▶ _Task objective_:
Return the material word for word. Do not include the pictures.
-------- Provided material
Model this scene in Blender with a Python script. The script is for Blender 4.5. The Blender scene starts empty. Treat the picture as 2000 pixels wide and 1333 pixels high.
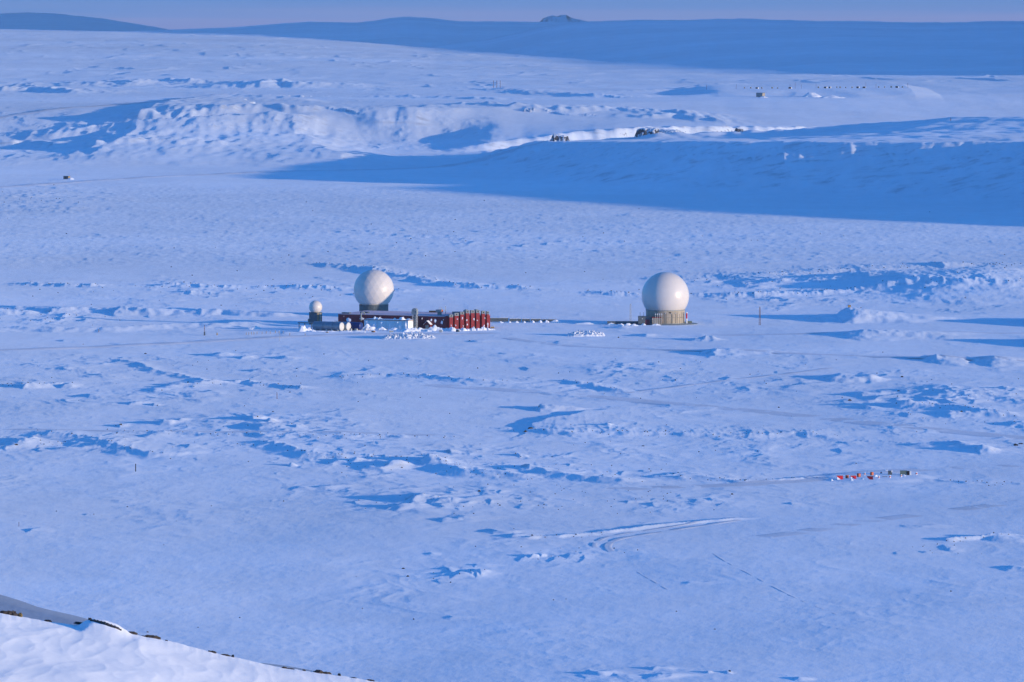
import bpy, bmesh, math, random
import numpy as np
from mathutils import Vector, Matrix

R = math.radians
sc = bpy.context.scene
# ------------------------------------------------------------ camera, sky, sun, exposure
CAMZ = 170.0
LENS = 200.0
FPX = LENS / 36.0 * 2000.0                     # focal length in photograph pixels
PITCH = math.atan(636.5 / FPX)
cam_d = bpy.data.cameras.new("camera"); cam = bpy.data.objects.new("camera", cam_d)
sc.collection.objects.link(cam)
cam.location = (0, 0, CAMZ); cam.rotation_euler = (R(90) - PITCH, 0, 0)
cam_d.lens = LENS; cam_d.sensor_width = 36.0; cam_d.clip_start = 1.0; cam_d.clip_end = 200000.0
sc.camera = cam

SUN_AZ, SUN_EL = 63.2, 4.55                     # degrees: right of the towards-camera direction, elevation
sd = Vector((math.sin(R(SUN_AZ)) * math.cos(R(SUN_EL)), -math.cos(R(SUN_AZ)) * math.cos(R(SUN_EL)), math.sin(R(SUN_EL))))
sun_d = bpy.data.lights.new("sun", 'SUN'); sun = bpy.data.objects.new("sun", sun_d)
sc.collection.objects.link(sun)
sun_d.energy = 5.0; sun_d.angle = R(0.5); sun_d.color = (1.0, 0.79, 0.56)
sun.rotation_euler = sd.to_track_quat('Z', 'Y').to_euler()

world = bpy.data.worlds.new("World"); sc.world = world; world.use_nodes = True
nt = world.node_tree; nt.nodes.clear()
out = nt.nodes.new("ShaderNodeOutputWorld"); bg = nt.nodes.new("ShaderNodeBackground")
sky = nt.nodes.new("ShaderNodeTexSky"); sky.sky_type = 'NISHITA'; sky.sun_disc = False
sky.sun_elevation = R(SUN_EL); sky.sun_rotation = math.atan2(sd.x, sd.y)
sky.air_density = 1.0; sky.dust_density = 0.3; sky.ozone_density = 4.0
bg.inputs[1].default_value = 0.15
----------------
▶ _Expected output_:
Model this scene in Blender with a Python script. The script is for Blender 4.5. The Blender scene starts empty. Treat the picture as 2000 pixels wide and 1333 pixels high.
import bpy, bmesh, math, random
import numpy as np
from mathutils import Vector, Matrix

R = math.radians
sc = bpy.context.scene
# ------------------------------------------------------------ camera, sky, sun, exposure
CAMZ = 170.0
LENS = 200.0
FPX = LENS / 36.0 * 2000.0                     # focal length in photograph pixels
PITCH = math.atan(636.5 / FPX)
cam_d = bpy.data.cameras.new("camera"); cam = bpy.data.objects.new("camera", cam_d)
sc.collection.objects.link(cam)
cam.location = (0, 0, CAMZ); cam.rotation_euler = (R(90) - PITCH, 0, 0)
cam_d.lens = LENS; cam_d.sensor_width = 36.0; cam_d.clip_start = 1.0; cam_d.clip_end = 200000.0
sc.camera = cam

SUN_AZ, SUN_EL = 63.2, 4.55                     # degrees: right of the towards-camera direction, elevation
sd = Vector((math.sin(R(SUN_AZ)) * math.cos(R(SUN_EL)), -math.cos(R(SUN_AZ)) * math.cos(R(SUN_EL)), math.sin(R(SUN_EL))))
sun_d = bpy.data.lights.new("sun", 'SUN'); sun = bpy.data.objects.new("sun", sun_d)
sc.collection.objects.link(sun)
sun_d.energy = 5.0; sun_d.angle = R(0.5); sun_d.color = (1.0, 0.79, 0.56)
sun.rotation_euler = sd.to_track_quat('Z', 'Y').to_euler()

world = bpy.data.worlds.new("World"); sc.world = world; world.use_nodes = True
nt = world.node_tree; nt.nodes.clear()
out = nt.nodes.new("ShaderNodeOutputWorld"); bg = nt.nodes.new("ShaderNodeBackground")
sky = nt.nodes.new("ShaderNodeTexSky"); sky.sky_type = 'NISHITA'; sky.sun_disc = False
sky.sun_elevation = R(SUN_EL); sky.sun_rotation = math.atan2(sd.x, sd.y)
sky.air_density = 1.0; sky.dust_density = 0.3; sky.ozone_density = 4.0
bg.inputs[1].default_value = 0.15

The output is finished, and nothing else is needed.